Leave out the pictures, and retype only the lines from the beginning of the material through the line that contains "R = radians", including both.

── EXTRACTED MATERIAL ──

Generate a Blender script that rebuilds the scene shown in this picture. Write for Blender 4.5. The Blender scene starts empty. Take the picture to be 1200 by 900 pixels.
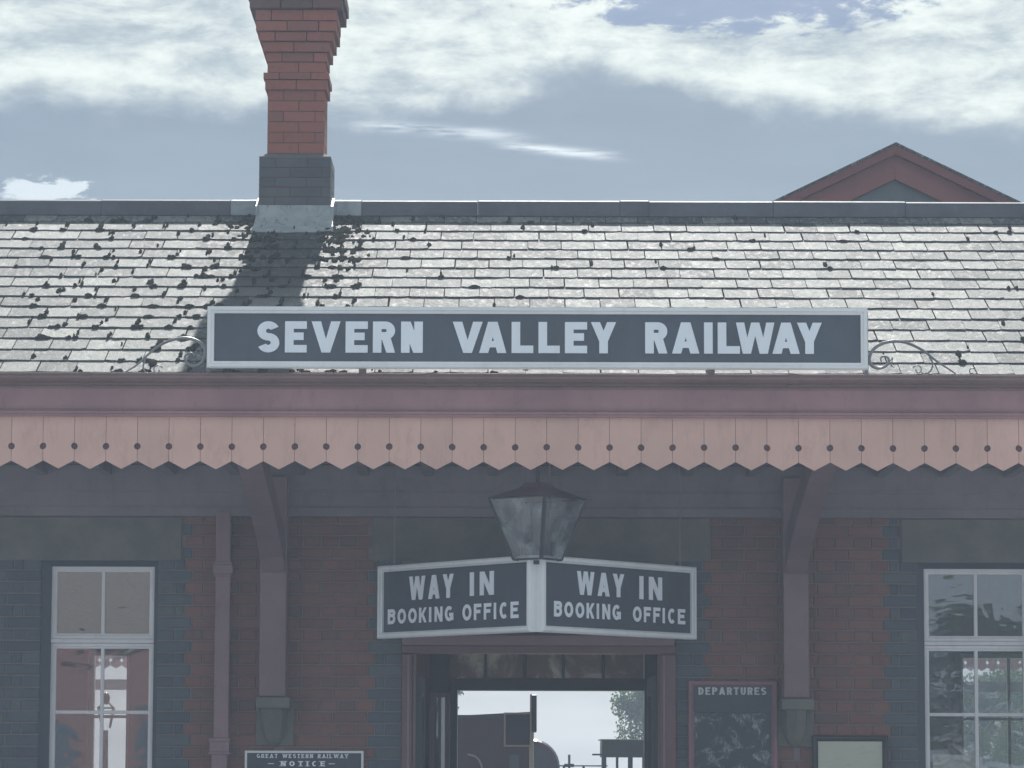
import bpy, math, random
from math import radians, sin, cos, tan, pi, sqrt, atan
from mathutils import Vector, Matrix, noise
from mathutils.geometry import delaunay_2d_cdt
random.seed(7)
scene = bpy.context.scene
col = scene.collection
R = radians

# ------------------------------------------------------------ camera
F = 3982.0
CAM = Vector((0, -22, 1.6))
PITCH = math.atan(450.0 / F)
cd = bpy.data.cameras.new("camera"); cam = bpy.data.objects.new("camera", cd); col.objects.link(cam)
CR = Matrix.Rotation(R(90) + PITCH, 4, 'X') @ Matrix.Rotation(R(0.16), 4, 'Z')
cam.matrix_world = Matrix.Translation(CAM) @ CR
cd.sensor_width = 36; cd.lens = F / 1200 * 36; cd.clip_start = 0.1; cd.clip_end = 2000
scene.camera = cam
scene.render.resolution_x = 1024; scene.render.resolution_y = 768
CR3 = CR.to_3x3(); CRI = CR3.inverted()

# ------------------------------------------------------------ view, world, sun
EXPO = 1.15
SKY = 0.12
GLARE_HAZE = 0.0042
SUN_EL, SUN_AZ = 43.0, 2.3
vs = scene.view_settings
vs.view_transform = 'Standard'; vs.look = 'None'; vs.exposure = EXPO; vs.gamma = 1
vs.use_curve_mapping = False

class NT:
    """tiny helper for writing node maths"""
    def __init__(s, tree): s.t = tree; s.n = tree.nodes; s.l = tree.links
    def node(s, typ, **kw):
        n = s.n.new(typ)
        for k, v in kw.items(): setattr(n, k, v)
        return n
    def put(s, sock, v):
        if v is None: return
        if hasattr(v, 'is_linked') or hasattr(v, 'links'): s.l.new(v, sock)
        elif isinstance(v, (tuple, list)):
            v = tuple(v)
            if len(v) == 3 and len(sock.default_value) == 4: v = v + (1,)
            sock.default_value = v
        else: sock.default_value = v
    def m(s, op, a, b=None, c=None, clamp=False):
        n = s.node('ShaderNodeMath', operation=op); n.use_clamp = clamp
        for i, v in enumerate((a, b, c)):
            if v is not None: s.put(n.inputs[i], v)
        return n.outputs[0]
    def add(s, a, b): return s.m('ADD', a, b)
    def sub(s, a, b): return s.m('SUBTRACT', a, b)
    def mul(s, a, b): return s.m('MULTIPLY', a, b)
    def div(s, a, b): return s.m('DIVIDE', a, b)
    def smooth(s, v, lo, hi, a=0.0, b=1.0):
        n = s.node('ShaderNodeMapRange', interpolation_type='SMOOTHSTEP')
        s.put(n.inputs[0], v); n.inputs[1].default_value = lo; n.inputs[2].default_value = hi
        n.inputs[3].default_value = a; n.inputs[4].default_value = b
        return n.outputs[0]
    def noise(s, vec, scale, detail=4, rough=0.55, dist=0.0, out=0):
        n = s.node('ShaderNodeTexNoise'); s.put(n.inputs['Vector'], vec)
        n.inputs['Scale'].default_value = scale; n.inputs['Detail'].default_value = detail
        n.inputs['Roughness'].default_value = rough; n.inputs['Distortion'].default_value = dist
        return n.outputs[out]
    def mix(s, f, a, b, mode='MIX'):
        n = s.node('ShaderNodeMix', data_type='RGBA', blend_type=mode)
        s.put(n.inputs[0], f); s.put(n.inputs[6], a); s.put(n.inputs[7], b)
        return n.outputs[2]
    def mapping(s, vec, scale=(1, 1, 1), loc=(0, 0, 0), rot=(0, 0, 0)):
        n = s.node('ShaderNodeMapping'); s.put(n.inputs[0], vec)
        n.inputs['Scale'].default_value = scale; n.inputs['Location'].default_value = loc
        n.inputs['Rotation'].default_value = rot
        return n.outputs[0]

world = bpy.data.worlds.new("World"); scene.world = world; world.use_nodes = True
w = NT(world.node_tree); w.n.clear()
sky = w.node('ShaderNodeTexSky', sky_type='NISHITA')
sky.sun_disc = False; sky.sun_elevation = R(SUN_EL); sky.sun_rotation = R(SUN_AZ)
sky.air_density = 1.0; sky.dust_density = 1.5
tc = w.node('ShaderNodeTexCoord')
sp = w.node('ShaderNodeSeparateXYZ'); w.l.new(tc.outputs['Generated'], sp.inputs[0])
el = w.mul(w.m('ARCSINE', sp.outputs[2]), 57.2958)
az = w.mul(w.m('ARCTAN2', sp.outputs[0], sp.outputs[1]), 57.2958)
cv = w.node('ShaderNodeCombineXYZ'); w.put(cv.inputs[0], w.mul(az, 0.6)); w.put(cv.inputs[1], el)
P = cv.outputs[0]
n1 = w.noise(P, 0.95, 9, 0.60, 0.15)
n2 = w.noise(w.mapping(P, (0.7, 1.1, 1), (31, 7, 0)), 1.1, 9, 0.62, 0.3)
n3 = w.noise(w.mapping(P, (0.05, 0.07, 1), (5, 2, 3)), 1.0, 6, 0.55)
n6 = w.noise(w.mapping(P, (1, 1.3, 1), (9, 4, 1)), 3.2, 8, 0.62, 0.4)
n5 = w.noise(w.mapping(P, (0.35, 1.0, 1), (3, 19, 0)), 1.3, 6, 0.55)
k = SKY * 2 ** EXPO
def C(r, g, b): return (r / k, g / k, b / k)
def gauss(v, c, s): return w.m('EXPONENT', w.mul(w.m('POWER', w.m('ABSOLUTE', w.div(w.sub(v, c), s)), 2.0), -1.0))
# lower edge of the cumulus bank
edge = w.add(w.add(11.05, w.mul(gauss(az, 1.6, 1.7), 0.62)), w.mul(gauss(az, 8.6, 2.6), -0.35))
d_bank = w.sub(w.add(el, w.mul(w.sub(n1, 0.5), 1.5)), edge)
bank = w.smooth(d_bank, -0.30, 0.42)
# broken blue holes above the bank (one shows at the top right of the photograph)
hx = w.div(w.sub(az, 4.0), 3.7); hy = w.div(w.sub(el, 12.95), 0.50)
hr = w.add(w.add(w.m('SQRT', w.add(w.mul(hx, hx), w.mul(hy, hy))), w.mul(w.sub(n2, 0.5), 3.0)), w.mul(w.sub(n6, 0.5), 1.6))
hole1 = w.smooth(hr, 0.72, 1.10, 1, 0)
hole2 = w.mul(w.smooth(n3, 0.50, 0.62), w.smooth(el, 13.5, 17))
hole = w.m('MAXIMUM', hole1, hole2)
shade = w.smooth(w.add(w.mul(n2, 0.82), w.mul(n6, 0.18)), 0.34, 0.62)
top_c = w.mix(shade, C(0.27, 0.345, 0.38), C(0.80, 0.86, 0.78))
low_g = w.smooth(el, 0.5, 11.0)
low_c = w.mix(low_g, C(0.62, 0.72, 0.80), C(0.09, 0.155, 0.225))
low_c = w.mix(w.mul(w.smooth(n5, 0.30, 0.75), 0.38), low_c, C(0.18, 0.26, 0.335))
cl = w.mix(bank, low_c, top_c)
def wisp(x, e, sx, sy, slope, amt, cl):
    a = w.sub(az, x); b = w.sub(w.sub(el, e), w.mul(a, slope))
    b = w.add(b, w.mul(w.sub(n5, 0.5), 0.25))
    g = w.mul(w.m('EXPONENT', w.mul(w.m('POWER', w.m('ABSOLUTE', w.div(a, sx)), 4.0), -1.0)),
              w.m('EXPONENT', w.mul(w.m('POWER', w.m('ABSOLUTE', w.div(b, sy)), 2.0), -1.0)))
    g = w.mul(g, w.smooth(w.noise(w.mapping(P, (1.2, 7, 1), (1, 2, 0), (0, 0, 0.10)), 1.0, 5, 0.6), 0.34, 0.58))
    return w.mix(w.mul(g, amt), cl, C(0.78, 0.85, 0.88))
cl = wisp(-1.25, 10.72, 1.35, 0.085, -0.07, 0.75, cl)
cl = wisp(0.8, 10.38, 0.95, 0.075, -0.10, 0.95, cl)
# one small cumulus low on the left
qx = w.div(w.sub(az, -8.0), 0.75); qy = w.div(w.sub(el, 9.60), 0.22)
qr = w.add(w.m('SQRT', w.add(w.mul(qx, qx), w.mul(qy, qy))), w.mul(w.sub(n6, 0.5), 3.4))
cl = w.mix(w.smooth(qr, 0.7, 1.1, 0.9, 0), cl, C(0.66, 0.74, 0.78))
cl = w.mix(w.mul(hole, 0.9), cl, C(0.09, 0.165, 0.32))
final = w.mix(0.90, sky.outputs[0], cl)
bg = w.node('ShaderNodeBackground'); bg.inputs[1].default_value = SKY
w.put(bg.inputs[0], final)
wo = w.node('ShaderNodeOutputWorld'); w.l.new(bg.outputs[0], wo.inputs[0])

ld = bpy.data.lights.new("sun", 'SUN'); ld.energy = 4.0; ld.angle = R(0.55); ld.color = (1.0, 0.975, 0.93)
sun = bpy.data.objects.new("sun", ld); col.objects.link(sun)
sd = Vector((sin(R(SUN_AZ)) * cos(R(SUN_EL)), cos(R(SUN_AZ)) * cos(R(SUN_EL)), sin(R(SUN_EL))))
sun.rotation_euler = (-sd).to_track_quat('-Z', 'Y').to_euler(); sun.location = (3, 30, 30)

# ------------------------------------------------------------ helpers
def ray(px, py): return CR3 @ Vector((px - 600, 450 - py, -F))
def W(px, py, Y):
    d = ray(px, py); t = (Y - CAM.y) / d.y
    return CAM + d * t
def Z(py, Y, px=600): return W(px, py, Y).z
def X(px, Y, py=700): return W(px, py, Y).x
def onplane(px, py, p0, n):
    d = ray(px, py); t = (p0 - CAM).dot(n) / d.dot(n)
    return CAM + d * t
def proj(p):
    q = CRI @ (Vector(p) - CAM)
    return 600 + q.x * F / -q.z, 450 - q.y * F / -q.z

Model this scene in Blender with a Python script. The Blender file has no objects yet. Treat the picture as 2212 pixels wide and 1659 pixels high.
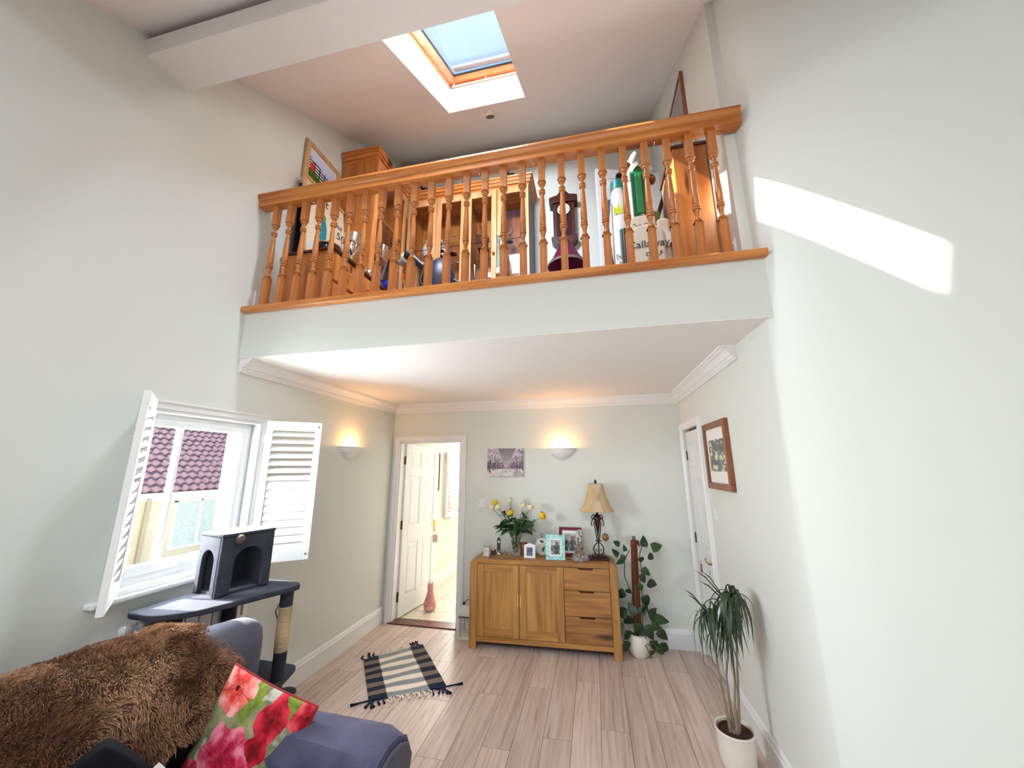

───

SOLUTION FOR THIS PROBLEM ::
Generate a Blender script that rebuilds the scene shown in this picture. Write for Blender 4.5. The Blender scene starts empty. Take the picture to be 1200 by 900 pixels.
import bpy, math, random
from math import radians, sin, cos, tan, pi, sqrt, atan
from mathutils import Vector, Matrix, noise
from mathutils.geometry import delaunay_2d_cdt
random.seed(7)
scene = bpy.context.scene
col = scene.collection
R = radians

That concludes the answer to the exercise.